The attack on JNU was very much expected. We knew they were going to come for JNU and that they were also looking for an excuse. It wasn’t really about the slogans, and it was never about nationalism. The campaign that the right wing ran was to shut down JNU. It is not just an attack on JNU but an all-out offensive against people’s movements. JNU is known as much for its participation in people’s movements as for its academics. Attacking JNU means attacking movements against land grab, against state repression, movements for gender justice and social justice, movements against privatisation. By branding JNU anti-national, the government is suggesting that those who do not succumb to Modi, anyone who does not subscribe to the dominant discourse on nationalism, anyone who raises her voice, will be called anti-nationalist.

What in your view as JNUSU vice-president are the principles that JNU stands for?

When I see this massive outpouring against the government, I realise what JNU is about and why the state perceives it as a threat. We have had a history of changing dominant narratives, asking difficult questions. What JNU stands for is equality and gender justice, and social justice. The government is scared of the fact that a sweeper’s son can study here for Rs.250, that it treats every individual, irrespective of class, as equal. Only the dominant classes, the ruling classes, the RSS and its pracharaks like Narendra Modi can get threatened by it. So we hear BJP leaders saying that JNU women are worse than prostitutes and claiming that 3,000 condoms are found here. We do not think that sex workers are bad individuals. The fact is that those BJP leaders are opposed to women’s freedom, they are opposed to giving an equal space to the marginalised sections. This is the only place in India where the poor can get world-class education. We subvert the whole narrative of merit that the anti-reservationists propagate.

The Sangh Parivar has responded to the campaign with the advice that students should limit themselves to the classrooms, not practice politics.

We think there has to be a linkage between academics and student politics. It enriches our education. In my experience, student politics is inevitable, whether or not you do politics, politics affects you. The decision to scrap fellowships, is it an apolitical decision? No. This is something that is being dictated by international monetary organisations like the WTO, like the World Bank. So which part of it is apolitical? If our research funding is lowered, we will have to voice our concern. After a long struggle, the JNU library was opened for 24 hours. The government’s policies directly affect students. And I don’t understand, if we can vote at this age, why can’t we practise politics? That the RSS believes in such an argument shows that they can’t think of a world outside feudalism. That is why they are against all democratic values.

There is politics of power and there is politics of resistance. What the right wing does is politics of power, and what we do is politics of resistance. We resist their onslaught.

Students have been slapped with sedition charges. What is JNUSU planning now?

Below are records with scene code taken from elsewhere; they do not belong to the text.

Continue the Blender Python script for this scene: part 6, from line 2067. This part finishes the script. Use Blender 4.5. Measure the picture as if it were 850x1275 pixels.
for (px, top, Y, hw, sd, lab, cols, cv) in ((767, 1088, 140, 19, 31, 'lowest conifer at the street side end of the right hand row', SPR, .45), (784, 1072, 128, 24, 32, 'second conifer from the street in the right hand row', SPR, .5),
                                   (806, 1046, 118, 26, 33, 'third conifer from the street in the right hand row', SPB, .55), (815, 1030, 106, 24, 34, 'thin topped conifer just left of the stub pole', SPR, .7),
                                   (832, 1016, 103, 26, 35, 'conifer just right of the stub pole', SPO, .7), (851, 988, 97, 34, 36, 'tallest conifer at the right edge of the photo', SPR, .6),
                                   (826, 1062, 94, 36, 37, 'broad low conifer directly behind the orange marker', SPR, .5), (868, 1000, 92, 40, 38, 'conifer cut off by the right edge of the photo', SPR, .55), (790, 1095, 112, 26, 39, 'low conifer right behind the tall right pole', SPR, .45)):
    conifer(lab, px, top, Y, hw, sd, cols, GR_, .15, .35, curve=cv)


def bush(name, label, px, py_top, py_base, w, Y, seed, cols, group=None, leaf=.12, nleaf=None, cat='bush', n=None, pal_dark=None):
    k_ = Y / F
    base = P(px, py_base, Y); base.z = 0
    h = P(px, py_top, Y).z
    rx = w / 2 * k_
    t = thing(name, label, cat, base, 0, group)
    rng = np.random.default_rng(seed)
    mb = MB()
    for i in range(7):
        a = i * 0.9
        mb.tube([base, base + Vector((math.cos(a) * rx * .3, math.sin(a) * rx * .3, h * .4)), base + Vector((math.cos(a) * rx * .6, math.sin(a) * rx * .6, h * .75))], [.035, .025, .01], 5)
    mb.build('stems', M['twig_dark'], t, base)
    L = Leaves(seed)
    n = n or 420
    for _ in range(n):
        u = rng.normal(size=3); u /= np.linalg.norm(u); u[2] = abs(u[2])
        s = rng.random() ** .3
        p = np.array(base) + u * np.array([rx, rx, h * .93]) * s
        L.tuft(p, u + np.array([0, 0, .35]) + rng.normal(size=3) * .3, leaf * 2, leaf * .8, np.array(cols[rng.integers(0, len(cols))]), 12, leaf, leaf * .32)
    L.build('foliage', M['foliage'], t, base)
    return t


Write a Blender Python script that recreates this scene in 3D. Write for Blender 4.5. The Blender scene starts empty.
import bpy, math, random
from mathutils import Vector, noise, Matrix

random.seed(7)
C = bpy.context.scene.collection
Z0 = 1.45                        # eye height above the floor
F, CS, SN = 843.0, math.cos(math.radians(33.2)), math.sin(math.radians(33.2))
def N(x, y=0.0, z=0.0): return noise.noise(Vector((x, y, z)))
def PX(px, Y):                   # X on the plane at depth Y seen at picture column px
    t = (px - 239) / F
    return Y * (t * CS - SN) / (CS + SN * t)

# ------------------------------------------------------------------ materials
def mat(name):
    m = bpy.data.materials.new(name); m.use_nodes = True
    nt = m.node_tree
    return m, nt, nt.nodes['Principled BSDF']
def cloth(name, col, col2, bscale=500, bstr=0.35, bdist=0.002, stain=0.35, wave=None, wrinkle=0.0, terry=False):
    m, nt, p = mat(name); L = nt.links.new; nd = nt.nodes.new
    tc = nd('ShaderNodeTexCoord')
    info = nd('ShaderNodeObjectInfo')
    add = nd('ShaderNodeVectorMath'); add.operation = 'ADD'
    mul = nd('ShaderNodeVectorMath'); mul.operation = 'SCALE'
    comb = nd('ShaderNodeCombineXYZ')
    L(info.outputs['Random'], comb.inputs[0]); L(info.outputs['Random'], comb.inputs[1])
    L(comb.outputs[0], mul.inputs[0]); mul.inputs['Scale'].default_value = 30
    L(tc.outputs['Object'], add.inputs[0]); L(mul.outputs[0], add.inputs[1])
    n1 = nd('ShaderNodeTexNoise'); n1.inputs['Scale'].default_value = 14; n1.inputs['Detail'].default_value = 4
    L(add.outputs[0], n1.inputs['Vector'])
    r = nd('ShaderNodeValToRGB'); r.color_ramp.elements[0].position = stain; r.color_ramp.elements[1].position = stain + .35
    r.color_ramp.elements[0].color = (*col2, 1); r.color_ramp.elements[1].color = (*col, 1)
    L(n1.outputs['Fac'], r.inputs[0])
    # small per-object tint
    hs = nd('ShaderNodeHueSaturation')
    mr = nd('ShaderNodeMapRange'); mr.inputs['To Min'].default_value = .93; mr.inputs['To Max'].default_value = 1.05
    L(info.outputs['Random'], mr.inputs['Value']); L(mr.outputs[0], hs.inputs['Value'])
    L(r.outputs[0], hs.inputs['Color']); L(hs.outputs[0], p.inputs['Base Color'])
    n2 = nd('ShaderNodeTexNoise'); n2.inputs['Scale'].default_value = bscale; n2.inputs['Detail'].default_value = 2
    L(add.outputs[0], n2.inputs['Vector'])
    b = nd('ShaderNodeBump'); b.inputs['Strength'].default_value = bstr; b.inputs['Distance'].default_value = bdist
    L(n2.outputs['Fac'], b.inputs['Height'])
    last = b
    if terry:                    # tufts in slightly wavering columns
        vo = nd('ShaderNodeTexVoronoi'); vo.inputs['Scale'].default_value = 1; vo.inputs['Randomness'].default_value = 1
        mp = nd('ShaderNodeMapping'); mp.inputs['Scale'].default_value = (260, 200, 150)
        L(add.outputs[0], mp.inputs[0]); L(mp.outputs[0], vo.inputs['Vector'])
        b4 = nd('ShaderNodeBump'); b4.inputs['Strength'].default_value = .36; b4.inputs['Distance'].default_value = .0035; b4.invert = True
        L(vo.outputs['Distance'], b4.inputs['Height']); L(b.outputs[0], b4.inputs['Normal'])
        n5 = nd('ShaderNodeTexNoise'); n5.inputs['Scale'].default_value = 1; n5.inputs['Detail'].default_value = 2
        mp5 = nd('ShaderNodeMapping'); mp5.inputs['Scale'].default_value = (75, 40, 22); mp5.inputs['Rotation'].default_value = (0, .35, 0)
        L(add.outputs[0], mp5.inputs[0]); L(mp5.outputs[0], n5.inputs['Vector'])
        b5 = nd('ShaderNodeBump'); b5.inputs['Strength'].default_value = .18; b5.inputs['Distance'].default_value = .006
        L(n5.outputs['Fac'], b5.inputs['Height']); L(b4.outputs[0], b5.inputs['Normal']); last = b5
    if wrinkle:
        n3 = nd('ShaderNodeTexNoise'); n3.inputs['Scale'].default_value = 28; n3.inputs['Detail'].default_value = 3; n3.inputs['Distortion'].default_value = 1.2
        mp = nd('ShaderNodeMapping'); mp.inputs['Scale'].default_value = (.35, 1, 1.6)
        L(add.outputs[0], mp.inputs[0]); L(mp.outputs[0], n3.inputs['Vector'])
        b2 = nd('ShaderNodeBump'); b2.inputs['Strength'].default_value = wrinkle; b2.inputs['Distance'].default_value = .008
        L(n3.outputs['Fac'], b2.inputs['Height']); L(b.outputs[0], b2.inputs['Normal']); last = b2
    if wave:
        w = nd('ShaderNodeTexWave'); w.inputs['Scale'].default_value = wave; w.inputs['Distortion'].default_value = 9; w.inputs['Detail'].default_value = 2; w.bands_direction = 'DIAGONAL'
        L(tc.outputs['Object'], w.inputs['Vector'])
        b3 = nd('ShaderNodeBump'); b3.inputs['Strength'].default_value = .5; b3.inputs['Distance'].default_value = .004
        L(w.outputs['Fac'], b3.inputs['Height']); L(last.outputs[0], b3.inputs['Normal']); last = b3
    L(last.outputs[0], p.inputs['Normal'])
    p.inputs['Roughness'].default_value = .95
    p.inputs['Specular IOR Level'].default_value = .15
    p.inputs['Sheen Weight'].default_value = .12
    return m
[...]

We have been asking for the withdrawal of the charges, but in turn the government seems to be on an offensive. It has been profiling Muslim students like Umar and is falsely claiming his links with terrorist groups. Umar and I differ in our politics, but all of us in the campus know he is a bright young man fighting for the rights of the poor. We will fight that legally. The academic suspension of eight students without following due procedure is a repeat of what happened at Hyderabad Central University. In HCU, the excuse was the screening of the documentary “Muzzafarnagar Baaqi Hai”, here it was this event on Kashmir. In HCU, BJP parliamentarian Bandaru Dattatreya intervened directly into the university matter, here it is east Delhi BJP MP Mahesh Giri. In both universities, students from poor and marginalised backgrounds were targeted. We are waiting for Kanhaiya’s bail. Once he is out, we will work on a long-term strategy to take on this fascist government.